Por
PAULO SÉRGIO PINHEIRO
Publicado no jornal Folha de S.Paulo – TENDÊNCIAS/DEBATES
5 de maio de 2010.
A consagração, pelo STF, da impunidade dos agentes do Estado bandido
faz ainda mais urgente a criação de uma comissão da verdade.
“ACHO QUE a tortura, em certos casos, torna-se necessária para obter
confissões” (frase do general Ernesto Geisel, em depoimento a Maria Celina
D’Araújo e Celso Castro).
Assistir à sessão em que o Supremo Tribunal Federal (STF) derrubou a
revisão da Lei da Anistia foi entrar em viagem no tempo que levasse ao ano
de 1979 e ali ficássemos imobilizados.
Os ministros estavam angustiados, quase às lágrimas, diante dos supostos
riscos de reverem lei elaborada por regime de exceção e submetida por
ditador militar goela adentro do Congresso Nacional.
Nos votos, preponderou exacerbado anacronismo, o tempo presente, ausente. Ali, não foi levada em conta a evolução da norma internacional, da prática acumulada das democracias e dos Judiciários no mundo em face de crimes cometidos por regimes de exceção e a exigibilidade de sua punição.
Prevaleceu a contrafação histórica da lei nº 6.683/79, como resultado de
um grande “acordo político”, apesar de a conjuntura de 1979 ali descrita
não bater com o que aconteceu.
A Lei da Anistia não foi produto de acordo, pacto, negociação alguma, pois
o projeto não correspondia àquele pelo qual a sociedade civil, o movimento
da anistia, a OAB (Ordem dos Advogados do Brasil) e a heroica oposição
parlamentar haviam lutado.
Pouco antes de sua votação, em setembro de 1979 houve o Dia Nacional de
Repúdio ao Projeto de Anistia do governo e, no dia 21 , um grande ato
público na praça da Sé promovido pela OAB-SP, igualmente contra o projeto do governo.

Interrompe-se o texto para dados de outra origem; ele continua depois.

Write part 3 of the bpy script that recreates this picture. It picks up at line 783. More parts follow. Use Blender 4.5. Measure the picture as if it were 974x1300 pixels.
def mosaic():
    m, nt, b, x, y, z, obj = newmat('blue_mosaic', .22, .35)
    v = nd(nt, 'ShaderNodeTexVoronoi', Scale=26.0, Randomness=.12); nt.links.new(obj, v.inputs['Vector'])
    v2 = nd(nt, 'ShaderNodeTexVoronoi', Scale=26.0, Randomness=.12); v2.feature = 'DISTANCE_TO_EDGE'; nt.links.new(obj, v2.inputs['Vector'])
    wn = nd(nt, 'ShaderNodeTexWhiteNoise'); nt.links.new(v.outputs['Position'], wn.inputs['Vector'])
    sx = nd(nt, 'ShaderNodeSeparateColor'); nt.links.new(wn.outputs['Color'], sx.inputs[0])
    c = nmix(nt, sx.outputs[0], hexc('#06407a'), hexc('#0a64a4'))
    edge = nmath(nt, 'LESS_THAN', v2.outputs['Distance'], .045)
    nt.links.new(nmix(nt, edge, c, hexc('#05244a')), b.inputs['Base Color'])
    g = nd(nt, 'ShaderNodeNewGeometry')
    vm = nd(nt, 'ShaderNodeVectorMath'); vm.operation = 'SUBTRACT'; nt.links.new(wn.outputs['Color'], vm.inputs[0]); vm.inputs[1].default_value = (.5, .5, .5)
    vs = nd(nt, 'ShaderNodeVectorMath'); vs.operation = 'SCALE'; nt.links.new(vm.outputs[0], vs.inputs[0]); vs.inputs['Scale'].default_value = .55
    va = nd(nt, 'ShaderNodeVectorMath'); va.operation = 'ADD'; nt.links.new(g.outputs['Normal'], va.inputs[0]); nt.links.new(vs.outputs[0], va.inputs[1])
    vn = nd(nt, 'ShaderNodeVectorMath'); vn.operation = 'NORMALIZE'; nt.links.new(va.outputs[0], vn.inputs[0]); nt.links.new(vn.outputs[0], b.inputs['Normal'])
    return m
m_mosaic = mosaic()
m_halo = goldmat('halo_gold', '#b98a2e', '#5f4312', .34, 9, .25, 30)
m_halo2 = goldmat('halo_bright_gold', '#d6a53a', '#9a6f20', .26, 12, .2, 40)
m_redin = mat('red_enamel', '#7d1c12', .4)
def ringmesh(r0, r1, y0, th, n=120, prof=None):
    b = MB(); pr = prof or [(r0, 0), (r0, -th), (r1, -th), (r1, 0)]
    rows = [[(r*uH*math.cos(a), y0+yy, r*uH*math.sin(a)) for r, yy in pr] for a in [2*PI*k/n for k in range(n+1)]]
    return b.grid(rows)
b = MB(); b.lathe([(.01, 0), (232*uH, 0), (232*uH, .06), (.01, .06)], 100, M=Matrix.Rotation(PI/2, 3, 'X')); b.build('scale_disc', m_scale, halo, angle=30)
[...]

A lei celebrada nos debates do STF como saldo de “negociação” foi aprovada
com 206 votos da Arena, o partido da ditadura, contra 201 do MDB.
A oposição, em peso, votou contra ato de Legislativo emasculado pelas
cassações, infestado por senadores biônicos. Parece que o movimento da
anistia e a oposição na época não tinham sido comunicados de seu papel no
“acordo nacional” que os ministros 30 anos depois lhes atribuiriam.
Foram abundantes nos votos as metáforas de trânsito, como a “dupla via”, a
“ponte” de perdão mútuo e reconciliação que a Lei da Anistia alegadamente
teria significado. Com o argumento prosaico de que a lei nº 6.683 não foi
uma autoanistia porque “bilateral”, pois as vítimas dos criminosos do
Estado foram também beneficiadas .
Como o ditador e o regime de exceção foram tão bonzinhos, contemplando,
além dos torturadores, o “outro lado” – as vítimas-, a Lei de Anistia não
se incluiria nos casos que a Corte Interamericana de Direitos Humanos
condena como autoanistia.
Foi inebriante o coro, com acentos gongóricos, de condenações à tortura.
Pena que o clamor de justiça pela sociedade e pelos familiares dos
desaparecidos, sequestrados, estuprados, torturados e assassinados pelos
agentes da ditadura não tenha sido levado a sério. Por zelo formalista, a
maioria dos ministros jogou pá de cal no exame, pelo Judiciário, desses
crimes.
A execração da tortura soou farisaica, pois consagrou a impunidade dos
torturadores e negou direitos e justiça às vítimas. Houve, igualmente, uma
exaltação do direito à verdade, à completa reconstituição da história da
repressão.
Vai ver, os ministros acreditam que os torturadores, agora impunes, irão
revelar tudo sobre seus crimes.
Revelem ou não, a consagração, pelo STF, da impunidade dos agentes do
Estado bandido faz ainda mais candente e urgente o estabelecimento de uma
comissão da verdade, para que a sociedade, tendo-lhe sido negado o acesso
à justiça, possa ao menos conhecer a verdade. A recusa da revisão da Lei de Anistia, ressalvados dois votos contrários, consagrou de vez o Brasil na rabeira dos países do continente quanto à responsabilização dos agentes do Estado responsáveis por graves violações de direitos humanos.
Diante desse constrangimento, resta provarmos, governo federal,
Legislativo e sociedade, que temos competência para fazer prevalecer a
verdade, mesmo sem a justiça que o Supremo Tribunal Federal negou.
PAULO SÉRGIO PINHEIRO, 66, é professor adjunto de relações internacionais da Brown University (EUA). Foi secretário de Estado de Direitos Humanos no governo Fernando Henrique Cardoso.